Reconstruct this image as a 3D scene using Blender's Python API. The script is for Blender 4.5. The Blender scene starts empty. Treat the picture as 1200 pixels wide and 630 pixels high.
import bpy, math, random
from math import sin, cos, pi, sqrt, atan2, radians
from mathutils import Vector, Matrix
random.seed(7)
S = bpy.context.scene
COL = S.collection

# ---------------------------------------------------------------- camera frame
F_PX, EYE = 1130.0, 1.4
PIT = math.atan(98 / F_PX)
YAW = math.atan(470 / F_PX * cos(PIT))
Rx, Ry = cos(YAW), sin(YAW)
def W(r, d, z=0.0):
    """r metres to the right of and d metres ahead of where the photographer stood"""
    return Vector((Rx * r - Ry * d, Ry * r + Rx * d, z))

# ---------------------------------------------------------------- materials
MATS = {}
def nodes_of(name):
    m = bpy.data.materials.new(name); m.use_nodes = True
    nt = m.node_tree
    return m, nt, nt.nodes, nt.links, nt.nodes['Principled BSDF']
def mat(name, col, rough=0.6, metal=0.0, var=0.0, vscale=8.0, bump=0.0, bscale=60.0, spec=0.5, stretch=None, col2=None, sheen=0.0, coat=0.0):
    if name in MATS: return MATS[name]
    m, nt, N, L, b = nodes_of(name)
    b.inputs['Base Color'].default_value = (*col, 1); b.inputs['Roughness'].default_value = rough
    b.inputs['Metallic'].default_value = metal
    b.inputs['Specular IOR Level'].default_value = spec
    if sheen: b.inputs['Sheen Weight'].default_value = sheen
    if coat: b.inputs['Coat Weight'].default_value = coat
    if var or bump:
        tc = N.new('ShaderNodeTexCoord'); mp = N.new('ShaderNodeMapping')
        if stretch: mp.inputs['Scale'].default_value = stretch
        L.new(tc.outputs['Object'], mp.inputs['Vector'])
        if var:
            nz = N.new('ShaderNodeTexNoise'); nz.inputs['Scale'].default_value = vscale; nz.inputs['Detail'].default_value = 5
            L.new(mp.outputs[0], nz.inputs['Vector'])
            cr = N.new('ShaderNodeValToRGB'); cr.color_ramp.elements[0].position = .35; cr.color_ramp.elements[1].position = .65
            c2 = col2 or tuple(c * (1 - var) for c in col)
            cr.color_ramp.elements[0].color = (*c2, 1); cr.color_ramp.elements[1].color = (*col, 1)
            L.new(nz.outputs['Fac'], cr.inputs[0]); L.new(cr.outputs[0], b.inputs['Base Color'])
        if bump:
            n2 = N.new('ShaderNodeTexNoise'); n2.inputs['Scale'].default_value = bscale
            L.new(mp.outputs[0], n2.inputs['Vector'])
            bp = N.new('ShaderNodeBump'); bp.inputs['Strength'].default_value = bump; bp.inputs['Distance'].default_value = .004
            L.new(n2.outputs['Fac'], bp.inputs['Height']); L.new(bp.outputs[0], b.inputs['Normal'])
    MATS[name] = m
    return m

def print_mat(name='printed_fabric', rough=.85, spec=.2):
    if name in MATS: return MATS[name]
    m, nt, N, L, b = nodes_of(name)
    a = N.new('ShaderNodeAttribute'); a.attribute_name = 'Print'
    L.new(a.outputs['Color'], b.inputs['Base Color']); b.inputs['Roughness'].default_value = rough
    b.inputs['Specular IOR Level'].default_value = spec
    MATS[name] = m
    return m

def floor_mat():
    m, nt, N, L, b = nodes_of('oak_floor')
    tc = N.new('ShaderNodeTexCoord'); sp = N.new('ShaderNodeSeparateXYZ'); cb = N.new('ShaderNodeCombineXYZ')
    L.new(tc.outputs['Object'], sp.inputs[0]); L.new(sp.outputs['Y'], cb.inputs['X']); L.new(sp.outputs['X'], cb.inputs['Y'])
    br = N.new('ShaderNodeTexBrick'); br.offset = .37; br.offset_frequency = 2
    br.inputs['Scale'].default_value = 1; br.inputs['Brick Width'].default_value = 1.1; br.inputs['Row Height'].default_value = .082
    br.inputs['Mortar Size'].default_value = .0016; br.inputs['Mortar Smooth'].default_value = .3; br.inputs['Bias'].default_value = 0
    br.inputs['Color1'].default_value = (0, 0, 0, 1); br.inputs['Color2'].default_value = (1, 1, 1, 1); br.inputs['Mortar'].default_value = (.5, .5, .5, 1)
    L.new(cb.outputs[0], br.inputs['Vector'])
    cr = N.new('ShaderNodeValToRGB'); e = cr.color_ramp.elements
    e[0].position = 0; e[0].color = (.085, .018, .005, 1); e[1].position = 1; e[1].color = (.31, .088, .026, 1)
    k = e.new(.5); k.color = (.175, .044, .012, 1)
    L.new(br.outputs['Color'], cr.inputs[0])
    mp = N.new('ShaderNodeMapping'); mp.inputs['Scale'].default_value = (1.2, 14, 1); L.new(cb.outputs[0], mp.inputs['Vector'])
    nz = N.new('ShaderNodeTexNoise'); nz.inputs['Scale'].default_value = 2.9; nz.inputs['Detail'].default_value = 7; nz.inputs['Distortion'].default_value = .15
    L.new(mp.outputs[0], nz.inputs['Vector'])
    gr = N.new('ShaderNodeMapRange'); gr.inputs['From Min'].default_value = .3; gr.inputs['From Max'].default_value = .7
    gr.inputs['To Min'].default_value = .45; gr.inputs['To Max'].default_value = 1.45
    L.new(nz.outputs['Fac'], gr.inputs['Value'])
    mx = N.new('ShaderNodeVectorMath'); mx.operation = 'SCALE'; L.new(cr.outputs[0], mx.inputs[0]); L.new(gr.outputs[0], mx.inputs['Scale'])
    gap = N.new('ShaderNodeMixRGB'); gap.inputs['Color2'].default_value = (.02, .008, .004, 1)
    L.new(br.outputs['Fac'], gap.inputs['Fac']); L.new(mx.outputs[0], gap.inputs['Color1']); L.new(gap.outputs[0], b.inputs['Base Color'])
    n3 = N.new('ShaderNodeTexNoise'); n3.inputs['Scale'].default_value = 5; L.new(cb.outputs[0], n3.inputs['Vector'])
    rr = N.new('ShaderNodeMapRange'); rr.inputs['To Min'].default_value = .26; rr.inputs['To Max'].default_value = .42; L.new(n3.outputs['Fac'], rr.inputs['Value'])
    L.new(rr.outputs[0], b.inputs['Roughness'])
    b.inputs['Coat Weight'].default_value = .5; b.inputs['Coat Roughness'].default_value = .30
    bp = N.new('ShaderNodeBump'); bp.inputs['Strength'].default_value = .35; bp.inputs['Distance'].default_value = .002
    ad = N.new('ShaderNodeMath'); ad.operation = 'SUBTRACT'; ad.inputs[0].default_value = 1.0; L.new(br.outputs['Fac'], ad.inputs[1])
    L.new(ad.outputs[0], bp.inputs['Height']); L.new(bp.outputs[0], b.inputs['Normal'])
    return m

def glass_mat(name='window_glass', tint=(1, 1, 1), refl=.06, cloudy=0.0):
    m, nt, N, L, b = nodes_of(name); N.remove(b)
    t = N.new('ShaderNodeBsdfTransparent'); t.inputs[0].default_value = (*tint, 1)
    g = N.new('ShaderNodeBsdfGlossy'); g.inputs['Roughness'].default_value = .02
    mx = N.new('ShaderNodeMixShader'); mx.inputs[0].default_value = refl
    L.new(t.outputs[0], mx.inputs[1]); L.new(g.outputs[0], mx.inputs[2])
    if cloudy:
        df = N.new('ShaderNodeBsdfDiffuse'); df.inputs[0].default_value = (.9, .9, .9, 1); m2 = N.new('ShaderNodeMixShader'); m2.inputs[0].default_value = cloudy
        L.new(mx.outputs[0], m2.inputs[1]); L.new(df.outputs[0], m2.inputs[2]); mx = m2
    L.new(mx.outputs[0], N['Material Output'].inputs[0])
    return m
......
*AIM*
Please repeat word for word the lines above that run from the beginning through the line containing "return Vector((Rx *", keeping both the first and that last line.

*WORKED SOLUTION*
Reconstruct this image as a 3D scene using Blender's Python API. The script is for Blender 4.5. The Blender scene starts empty. Treat the picture as 1200 pixels wide and 630 pixels high.
import bpy, math, random
from math import sin, cos, pi, sqrt, atan2, radians
from mathutils import Vector, Matrix
random.seed(7)
S = bpy.context.scene
COL = S.collection

# ---------------------------------------------------------------- camera frame
F_PX, EYE = 1130.0, 1.4
PIT = math.atan(98 / F_PX)
YAW = math.atan(470 / F_PX * cos(PIT))
Rx, Ry = cos(YAW), sin(YAW)
def W(r, d, z=0.0):
    """r metres to the right of and d metres ahead of where the photographer stood"""
    return Vector((Rx * r - Ry * d, Ry * r + Rx * d, z))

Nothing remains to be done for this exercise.